-- start Data section --

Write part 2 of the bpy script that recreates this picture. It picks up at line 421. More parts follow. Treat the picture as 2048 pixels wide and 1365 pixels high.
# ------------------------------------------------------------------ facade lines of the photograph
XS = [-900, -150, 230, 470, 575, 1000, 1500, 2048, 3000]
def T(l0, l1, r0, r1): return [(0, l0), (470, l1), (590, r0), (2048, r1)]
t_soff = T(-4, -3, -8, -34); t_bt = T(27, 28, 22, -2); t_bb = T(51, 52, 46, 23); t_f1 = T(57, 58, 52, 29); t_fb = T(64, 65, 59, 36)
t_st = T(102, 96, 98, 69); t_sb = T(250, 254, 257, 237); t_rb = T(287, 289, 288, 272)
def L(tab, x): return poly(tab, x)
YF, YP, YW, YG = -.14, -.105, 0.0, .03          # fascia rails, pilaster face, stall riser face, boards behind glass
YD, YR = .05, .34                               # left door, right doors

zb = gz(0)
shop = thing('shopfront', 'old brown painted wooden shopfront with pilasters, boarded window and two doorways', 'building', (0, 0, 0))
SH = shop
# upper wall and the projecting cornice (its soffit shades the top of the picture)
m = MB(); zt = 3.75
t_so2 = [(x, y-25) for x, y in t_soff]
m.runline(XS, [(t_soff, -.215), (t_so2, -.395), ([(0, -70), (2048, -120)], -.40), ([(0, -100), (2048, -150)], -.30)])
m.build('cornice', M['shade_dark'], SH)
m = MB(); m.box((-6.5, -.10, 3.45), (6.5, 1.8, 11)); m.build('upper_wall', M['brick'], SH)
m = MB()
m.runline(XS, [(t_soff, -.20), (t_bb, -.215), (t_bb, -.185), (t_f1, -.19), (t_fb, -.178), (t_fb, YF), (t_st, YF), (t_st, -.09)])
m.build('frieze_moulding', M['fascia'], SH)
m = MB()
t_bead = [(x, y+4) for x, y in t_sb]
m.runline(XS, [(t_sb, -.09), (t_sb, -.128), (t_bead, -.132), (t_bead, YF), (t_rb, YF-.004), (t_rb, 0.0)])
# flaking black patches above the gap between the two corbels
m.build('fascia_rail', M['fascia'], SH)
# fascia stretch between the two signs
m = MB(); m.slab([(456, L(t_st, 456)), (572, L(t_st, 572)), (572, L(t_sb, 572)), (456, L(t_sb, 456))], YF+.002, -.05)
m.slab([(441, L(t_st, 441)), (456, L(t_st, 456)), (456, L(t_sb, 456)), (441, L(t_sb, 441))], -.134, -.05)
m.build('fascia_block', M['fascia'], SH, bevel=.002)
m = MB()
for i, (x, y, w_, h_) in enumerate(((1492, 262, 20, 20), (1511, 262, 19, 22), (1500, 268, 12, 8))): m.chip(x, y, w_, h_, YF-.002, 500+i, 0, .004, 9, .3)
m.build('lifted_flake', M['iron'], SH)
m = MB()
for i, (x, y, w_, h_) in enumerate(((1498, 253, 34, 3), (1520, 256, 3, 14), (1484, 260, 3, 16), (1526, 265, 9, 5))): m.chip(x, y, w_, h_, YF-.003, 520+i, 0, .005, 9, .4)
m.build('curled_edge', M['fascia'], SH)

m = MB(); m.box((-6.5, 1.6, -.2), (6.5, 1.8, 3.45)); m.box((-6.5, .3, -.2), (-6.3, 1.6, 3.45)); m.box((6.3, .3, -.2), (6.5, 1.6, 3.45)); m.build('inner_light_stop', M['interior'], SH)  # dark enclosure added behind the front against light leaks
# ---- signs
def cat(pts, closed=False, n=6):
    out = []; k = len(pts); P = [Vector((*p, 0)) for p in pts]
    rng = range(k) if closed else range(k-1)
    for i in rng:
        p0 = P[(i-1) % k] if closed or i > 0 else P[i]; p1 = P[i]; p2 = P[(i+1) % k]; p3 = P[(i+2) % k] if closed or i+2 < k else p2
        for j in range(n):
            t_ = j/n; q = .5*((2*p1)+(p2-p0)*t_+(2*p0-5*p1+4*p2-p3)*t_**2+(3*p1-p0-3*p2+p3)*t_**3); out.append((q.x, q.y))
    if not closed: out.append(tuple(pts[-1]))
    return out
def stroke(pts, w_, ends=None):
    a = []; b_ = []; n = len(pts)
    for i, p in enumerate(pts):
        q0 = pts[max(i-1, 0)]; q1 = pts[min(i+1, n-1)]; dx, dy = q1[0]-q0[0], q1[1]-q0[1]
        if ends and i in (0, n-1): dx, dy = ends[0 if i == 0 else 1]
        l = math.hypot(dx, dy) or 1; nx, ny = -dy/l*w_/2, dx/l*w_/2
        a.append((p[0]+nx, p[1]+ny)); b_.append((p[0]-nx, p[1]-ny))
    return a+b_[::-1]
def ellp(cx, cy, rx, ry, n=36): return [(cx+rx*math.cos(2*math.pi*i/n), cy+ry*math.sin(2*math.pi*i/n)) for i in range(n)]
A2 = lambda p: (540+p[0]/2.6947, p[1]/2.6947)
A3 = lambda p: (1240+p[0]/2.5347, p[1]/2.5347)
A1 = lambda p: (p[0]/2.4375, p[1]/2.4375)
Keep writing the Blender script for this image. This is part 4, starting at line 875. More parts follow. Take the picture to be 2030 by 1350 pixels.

-- end Data section --

What you are asked to do:
From the records above, extract exactly and only the lines that begin at the line with "m = MB(); zt = 3.75" and stop after the line with "m.build('curled_edge', M['fascia'], SH)".

In response:
m = MB(); zt = 3.75
t_so2 = [(x, y-25) for x, y in t_soff]
m.runline(XS, [(t_soff, -.215), (t_so2, -.395), ([(0, -70), (2048, -120)], -.40), ([(0, -100), (2048, -150)], -.30)])
m.build('cornice', M['shade_dark'], SH)
m = MB(); m.box((-6.5, -.10, 3.45), (6.5, 1.8, 11)); m.build('upper_wall', M['brick'], SH)
m = MB()
m.runline(XS, [(t_soff, -.20), (t_bb, -.215), (t_bb, -.185), (t_f1, -.19), (t_fb, -.178), (t_fb, YF), (t_st, YF), (t_st, -.09)])
m.build('frieze_moulding', M['fascia'], SH)
m = MB()
t_bead = [(x, y+4) for x, y in t_sb]
m.runline(XS, [(t_sb, -.09), (t_sb, -.128), (t_bead, -.132), (t_bead, YF), (t_rb, YF-.004), (t_rb, 0.0)])
# flaking black patches above the gap between the two corbels
m.build('fascia_rail', M['fascia'], SH)
# fascia stretch between the two signs
m = MB(); m.slab([(456, L(t_st, 456)), (572, L(t_st, 572)), (572, L(t_sb, 572)), (456, L(t_sb, 456))], YF+.002, -.05)
m.slab([(441, L(t_st, 441)), (456, L(t_st, 456)), (456, L(t_sb, 456)), (441, L(t_sb, 441))], -.134, -.05)
m.build('fascia_block', M['fascia'], SH, bevel=.002)
m = MB()
for i, (x, y, w_, h_) in enumerate(((1492, 262, 20, 20), (1511, 262, 19, 22), (1500, 268, 12, 8))): m.chip(x, y, w_, h_, YF-.002, 500+i, 0, .004, 9, .3)
m.build('lifted_flake', M['iron'], SH)
m = MB()
for i, (x, y, w_, h_) in enumerate(((1498, 253, 34, 3), (1520, 256, 3, 14), (1484, 260, 3, 16), (1526, 265, 9, 5))): m.chip(x, y, w_, h_, YF-.003, 520+i, 0, .005, 9, .4)
m.build('curled_edge', M['fascia'], SH)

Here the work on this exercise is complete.